[Problem statement]:
Repeat the data verbatim.

------------------------------------------------------------------------

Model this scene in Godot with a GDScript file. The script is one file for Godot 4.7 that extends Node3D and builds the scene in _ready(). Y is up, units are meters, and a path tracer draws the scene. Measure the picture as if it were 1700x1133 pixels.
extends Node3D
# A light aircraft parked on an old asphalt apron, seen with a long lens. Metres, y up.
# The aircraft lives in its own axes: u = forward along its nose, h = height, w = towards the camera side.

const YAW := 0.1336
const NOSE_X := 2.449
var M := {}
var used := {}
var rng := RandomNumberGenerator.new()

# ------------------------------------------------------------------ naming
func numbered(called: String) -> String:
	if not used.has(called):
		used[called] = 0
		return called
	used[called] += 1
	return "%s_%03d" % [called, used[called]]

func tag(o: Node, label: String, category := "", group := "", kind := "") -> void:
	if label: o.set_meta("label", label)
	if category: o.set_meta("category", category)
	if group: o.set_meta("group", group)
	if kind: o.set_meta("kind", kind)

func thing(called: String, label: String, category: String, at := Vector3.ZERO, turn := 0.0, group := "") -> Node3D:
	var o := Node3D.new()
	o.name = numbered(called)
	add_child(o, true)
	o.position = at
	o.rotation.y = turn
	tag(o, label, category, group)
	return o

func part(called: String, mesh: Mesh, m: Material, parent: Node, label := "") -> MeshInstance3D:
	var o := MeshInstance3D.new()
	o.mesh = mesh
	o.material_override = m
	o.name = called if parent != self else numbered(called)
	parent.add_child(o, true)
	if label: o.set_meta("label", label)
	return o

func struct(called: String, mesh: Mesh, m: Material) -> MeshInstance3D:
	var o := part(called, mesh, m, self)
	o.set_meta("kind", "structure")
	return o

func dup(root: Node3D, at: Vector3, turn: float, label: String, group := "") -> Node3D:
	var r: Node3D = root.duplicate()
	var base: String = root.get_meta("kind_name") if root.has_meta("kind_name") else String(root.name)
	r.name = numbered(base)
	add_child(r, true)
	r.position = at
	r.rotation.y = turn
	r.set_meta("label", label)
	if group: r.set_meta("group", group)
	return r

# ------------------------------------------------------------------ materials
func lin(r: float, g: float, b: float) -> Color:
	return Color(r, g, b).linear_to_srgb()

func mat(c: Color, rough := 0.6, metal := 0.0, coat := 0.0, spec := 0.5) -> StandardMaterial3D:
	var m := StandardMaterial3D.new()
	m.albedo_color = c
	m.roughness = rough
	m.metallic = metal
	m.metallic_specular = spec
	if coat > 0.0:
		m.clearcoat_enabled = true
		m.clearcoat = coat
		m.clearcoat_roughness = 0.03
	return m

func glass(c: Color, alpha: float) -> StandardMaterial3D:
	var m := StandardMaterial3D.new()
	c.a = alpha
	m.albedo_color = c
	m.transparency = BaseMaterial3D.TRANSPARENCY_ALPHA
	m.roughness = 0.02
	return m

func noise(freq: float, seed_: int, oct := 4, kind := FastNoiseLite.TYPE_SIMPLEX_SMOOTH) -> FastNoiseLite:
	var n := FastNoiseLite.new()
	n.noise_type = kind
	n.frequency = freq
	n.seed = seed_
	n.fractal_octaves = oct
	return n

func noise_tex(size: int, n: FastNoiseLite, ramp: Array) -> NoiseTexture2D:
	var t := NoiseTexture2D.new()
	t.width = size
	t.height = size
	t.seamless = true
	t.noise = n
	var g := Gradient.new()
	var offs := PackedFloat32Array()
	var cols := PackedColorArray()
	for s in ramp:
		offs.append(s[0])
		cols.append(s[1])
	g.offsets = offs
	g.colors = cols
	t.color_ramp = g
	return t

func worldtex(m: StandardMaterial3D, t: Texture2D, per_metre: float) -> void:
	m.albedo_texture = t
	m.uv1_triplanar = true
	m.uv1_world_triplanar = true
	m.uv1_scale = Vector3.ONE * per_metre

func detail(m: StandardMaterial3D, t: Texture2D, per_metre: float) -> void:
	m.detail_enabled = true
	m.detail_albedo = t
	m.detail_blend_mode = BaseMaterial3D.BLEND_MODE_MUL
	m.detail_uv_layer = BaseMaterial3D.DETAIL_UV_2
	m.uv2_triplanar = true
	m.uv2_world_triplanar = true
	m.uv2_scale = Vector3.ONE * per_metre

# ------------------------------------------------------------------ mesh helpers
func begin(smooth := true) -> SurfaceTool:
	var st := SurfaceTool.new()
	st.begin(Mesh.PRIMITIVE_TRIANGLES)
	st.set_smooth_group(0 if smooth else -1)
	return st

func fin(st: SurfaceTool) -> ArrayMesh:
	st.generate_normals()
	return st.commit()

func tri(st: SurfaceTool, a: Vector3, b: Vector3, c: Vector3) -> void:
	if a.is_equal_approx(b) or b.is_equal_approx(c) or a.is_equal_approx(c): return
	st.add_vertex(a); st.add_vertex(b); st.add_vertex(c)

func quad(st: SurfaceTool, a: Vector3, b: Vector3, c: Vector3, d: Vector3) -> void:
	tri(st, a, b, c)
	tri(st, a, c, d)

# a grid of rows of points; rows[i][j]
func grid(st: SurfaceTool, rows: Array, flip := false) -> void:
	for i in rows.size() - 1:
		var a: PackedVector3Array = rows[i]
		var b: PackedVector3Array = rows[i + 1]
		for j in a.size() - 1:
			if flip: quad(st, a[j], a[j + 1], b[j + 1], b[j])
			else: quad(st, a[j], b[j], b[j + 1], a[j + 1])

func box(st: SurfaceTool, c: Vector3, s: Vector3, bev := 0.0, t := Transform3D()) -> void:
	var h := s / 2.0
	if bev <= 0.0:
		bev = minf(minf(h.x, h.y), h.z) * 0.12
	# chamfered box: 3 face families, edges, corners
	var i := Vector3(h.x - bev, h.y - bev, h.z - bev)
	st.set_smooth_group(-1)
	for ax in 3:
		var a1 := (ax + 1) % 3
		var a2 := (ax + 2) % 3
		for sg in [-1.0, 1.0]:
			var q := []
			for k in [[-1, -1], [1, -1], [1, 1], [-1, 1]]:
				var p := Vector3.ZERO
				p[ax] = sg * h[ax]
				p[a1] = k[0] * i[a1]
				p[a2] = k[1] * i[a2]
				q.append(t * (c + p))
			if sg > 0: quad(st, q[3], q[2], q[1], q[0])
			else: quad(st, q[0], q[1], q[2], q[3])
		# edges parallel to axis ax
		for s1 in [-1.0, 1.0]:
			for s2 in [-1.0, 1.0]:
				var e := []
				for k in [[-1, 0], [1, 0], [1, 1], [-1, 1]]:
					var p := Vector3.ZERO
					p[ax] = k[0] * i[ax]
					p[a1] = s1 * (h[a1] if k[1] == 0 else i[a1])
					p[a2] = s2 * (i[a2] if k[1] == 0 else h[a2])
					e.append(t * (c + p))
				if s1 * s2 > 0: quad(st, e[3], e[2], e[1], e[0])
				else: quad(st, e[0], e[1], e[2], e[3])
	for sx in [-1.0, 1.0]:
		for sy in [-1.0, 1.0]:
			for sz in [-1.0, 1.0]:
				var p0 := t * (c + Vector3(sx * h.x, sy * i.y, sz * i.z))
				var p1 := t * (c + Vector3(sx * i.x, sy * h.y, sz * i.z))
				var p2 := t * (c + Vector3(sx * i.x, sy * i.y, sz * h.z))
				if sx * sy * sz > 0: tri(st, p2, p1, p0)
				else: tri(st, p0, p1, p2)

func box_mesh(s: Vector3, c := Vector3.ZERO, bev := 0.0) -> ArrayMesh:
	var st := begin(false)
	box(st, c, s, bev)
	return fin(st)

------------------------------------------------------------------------

[Task output]:
Model this scene in Godot with a GDScript file. The script is one file for Godot 4.7 that extends Node3D and builds the scene in _ready(). Y is up, units are meters, and a path tracer draws the scene. Measure the picture as if it were 1700x1133 pixels.
extends Node3D
# A light aircraft parked on an old asphalt apron, seen with a long lens. Metres, y up.
# The aircraft lives in its own axes: u = forward along its nose, h = height, w = towards the camera side.

const YAW := 0.1336
const NOSE_X := 2.449
var M := {}
var used := {}
var rng := RandomNumberGenerator.new()

# ------------------------------------------------------------------ naming
func numbered(called: String) -> String:
	if not used.has(called):
		used[called] = 0
		return called
	used[called] += 1
	return "%s_%03d" % [called, used[called]]

func tag(o: Node, label: String, category := "", group := "", kind := "") -> void:
	if label: o.set_meta("label", label)
	if category: o.set_meta("category", category)
	if group: o.set_meta("group", group)
	if kind: o.set_meta("kind", kind)

func thing(called: String, label: String, category: String, at := Vector3.ZERO, turn := 0.0, group := "") -> Node3D:
	var o := Node3D.new()
	o.name = numbered(called)
	add_child(o, true)
	o.position = at
	o.rotation.y = turn
	tag(o, label, category, group)
	return o

func part(called: String, mesh: Mesh, m: Material, parent: Node, label := "") -> MeshInstance3D:
	var o := MeshInstance3D.new()
	o.mesh = mesh
	o.material_override = m
	o.name = called if parent != self else numbered(called)
	parent.add_child(o, true)
	if label: o.set_meta("label", label)
	return o

func struct(called: String, mesh: Mesh, m: Material) -> MeshInstance3D:
	var o := part(called, mesh, m, self)
	o.set_meta("kind", "structure")
	return o

func dup(root: Node3D, at: Vector3, turn: float, label: String, group := "") -> Node3D:
	var r: Node3D = root.duplicate()
	var base: String = root.get_meta("kind_name") if root.has_meta("kind_name") else String(root.name)
	r.name = numbered(base)
	add_child(r, true)
	r.position = at
	r.rotation.y = turn
	r.set_meta("label", label)
	if group: r.set_meta("group", group)
	return r

# ------------------------------------------------------------------ materials
func lin(r: float, g: float, b: float) -> Color:
	return Color(r, g, b).linear_to_srgb()

func mat(c: Color, rough := 0.6, metal := 0.0, coat := 0.0, spec := 0.5) -> StandardMaterial3D:
	var m := StandardMaterial3D.new()
	m.albedo_color = c
	m.roughness = rough
	m.metallic = metal
	m.metallic_specular = spec
	if coat > 0.0:
		m.clearcoat_enabled = true
		m.clearcoat = coat
		m.clearcoat_roughness = 0.03
	return m

func glass(c: Color, alpha: float) -> StandardMaterial3D:
	var m := StandardMaterial3D.new()
	c.a = alpha
	m.albedo_color = c
	m.transparency = BaseMaterial3D.TRANSPARENCY_ALPHA
	m.roughness = 0.02
	return m

func noise(freq: float, seed_: int, oct := 4, kind := FastNoiseLite.TYPE_SIMPLEX_SMOOTH) -> FastNoiseLite:
	var n := FastNoiseLite.new()
	n.noise_type = kind
	n.frequency = freq
	n.seed = seed_
	n.fractal_octaves = oct
	return n

func noise_tex(size: int, n: FastNoiseLite, ramp: Array) -> NoiseTexture2D:
	var t := NoiseTexture2D.new()
	t.width = size
	t.height = size
	t.seamless = true
	t.noise = n
	var g := Gradient.new()
	var offs := PackedFloat32Array()
	var cols := PackedColorArray()
	for s in ramp:
		offs.append(s[0])
		cols.append(s[1])
	g.offsets = offs
	g.colors = cols
	t.color_ramp = g
	return t

func worldtex(m: StandardMaterial3D, t: Texture2D, per_metre: float) -> void:
	m.albedo_texture = t
	m.uv1_triplanar = true
	m.uv1_world_triplanar = true
	m.uv1_scale = Vector3.ONE * per_metre

func detail(m: StandardMaterial3D, t: Texture2D, per_metre: float) -> void:
	m.detail_enabled = true
	m.detail_albedo = t
	m.detail_blend_mode = BaseMaterial3D.BLEND_MODE_MUL
	m.detail_uv_layer = BaseMaterial3D.DETAIL_UV_2
	m.uv2_triplanar = true
	m.uv2_world_triplanar = true
	m.uv2_scale = Vector3.ONE * per_metre

# ------------------------------------------------------------------ mesh helpers
func begin(smooth := true) -> SurfaceTool:
	var st := SurfaceTool.new()
	st.begin(Mesh.PRIMITIVE_TRIANGLES)
	st.set_smooth_group(0 if smooth else -1)
	return st

func fin(st: SurfaceTool) -> ArrayMesh:
	st.generate_normals()
	return st.commit()

func tri(st: SurfaceTool, a: Vector3, b: Vector3, c: Vector3) -> void:
	if a.is_equal_approx(b) or b.is_equal_approx(c) or a.is_equal_approx(c): return
	st.add_vertex(a); st.add_vertex(b); st.add_vertex(c)

func quad(st: SurfaceTool, a: Vector3, b: Vector3, c: Vector3, d: Vector3) -> void:
	tri(st, a, b, c)
	tri(st, a, c, d)

# a grid of rows of points; rows[i][j]
func grid(st: SurfaceTool, rows: Array, flip := false) -> void:
	for i in rows.size() - 1:
		var a: PackedVector3Array = rows[i]
		var b: PackedVector3Array = rows[i + 1]
		for j in a.size() - 1:
			if flip: quad(st, a[j], a[j + 1], b[j + 1], b[j])
			else: quad(st, a[j], b[j], b[j + 1], a[j + 1])

func box(st: SurfaceTool, c: Vector3, s: Vector3, bev := 0.0, t := Transform3D()) -> void:
	var h := s / 2.0
	if bev <= 0.0:
		bev = minf(minf(h.x, h.y), h.z) * 0.12
	# chamfered box: 3 face families, edges, corners
	var i := Vector3(h.x - bev, h.y - bev, h.z - bev)
	st.set_smooth_group(-1)
	for ax in 3:
		var a1 := (ax + 1) % 3
		var a2 := (ax + 2) % 3
		for sg in [-1.0, 1.0]:
			var q := []
			for k in [[-1, -1], [1, -1], [1, 1], [-1, 1]]:
				var p := Vector3.ZERO
				p[ax] = sg * h[ax]
				p[a1] = k[0] * i[a1]
				p[a2] = k[1] * i[a2]
				q.append(t * (c + p))
			if sg > 0: quad(st, q[3], q[2], q[1], q[0])
			else: quad(st, q[0], q[1], q[2], q[3])
		# edges parallel to axis ax
		for s1 in [-1.0, 1.0]:
			for s2 in [-1.0, 1.0]:
				var e := []
				for k in [[-1, 0], [1, 0], [1, 1], [-1, 1]]:
					var p := Vector3.ZERO
					p[ax] = k[0] * i[ax]
					p[a1] = s1 * (h[a1] if k[1] == 0 else i[a1])
					p[a2] = s2 * (i[a2] if k[1] == 0 else h[a2])
					e.append(t * (c + p))
				if s1 * s2 > 0: quad(st, e[3], e[2], e[1], e[0])
				else: quad(st, e[0], e[1], e[2], e[3])
	for sx in [-1.0, 1.0]:
		for sy in [-1.0, 1.0]:
			for sz in [-1.0, 1.0]:
				var p0 := t * (c + Vector3(sx * h.x, sy * i.y, sz * i.z))
				var p1 := t * (c + Vector3(sx * i.x, sy * h.y, sz * i.z))
				var p2 := t * (c + Vector3(sx * i.x, sy * i.y, sz * h.z))
				if sx * sy * sz > 0: tri(st, p2, p1, p0)
				else: tri(st, p0, p1, p2)

func box_mesh(s: Vector3, c := Vector3.ZERO, bev := 0.0) -> ArrayMesh:
	var st := begin(false)
	box(st, c, s, bev)
	return fin(st)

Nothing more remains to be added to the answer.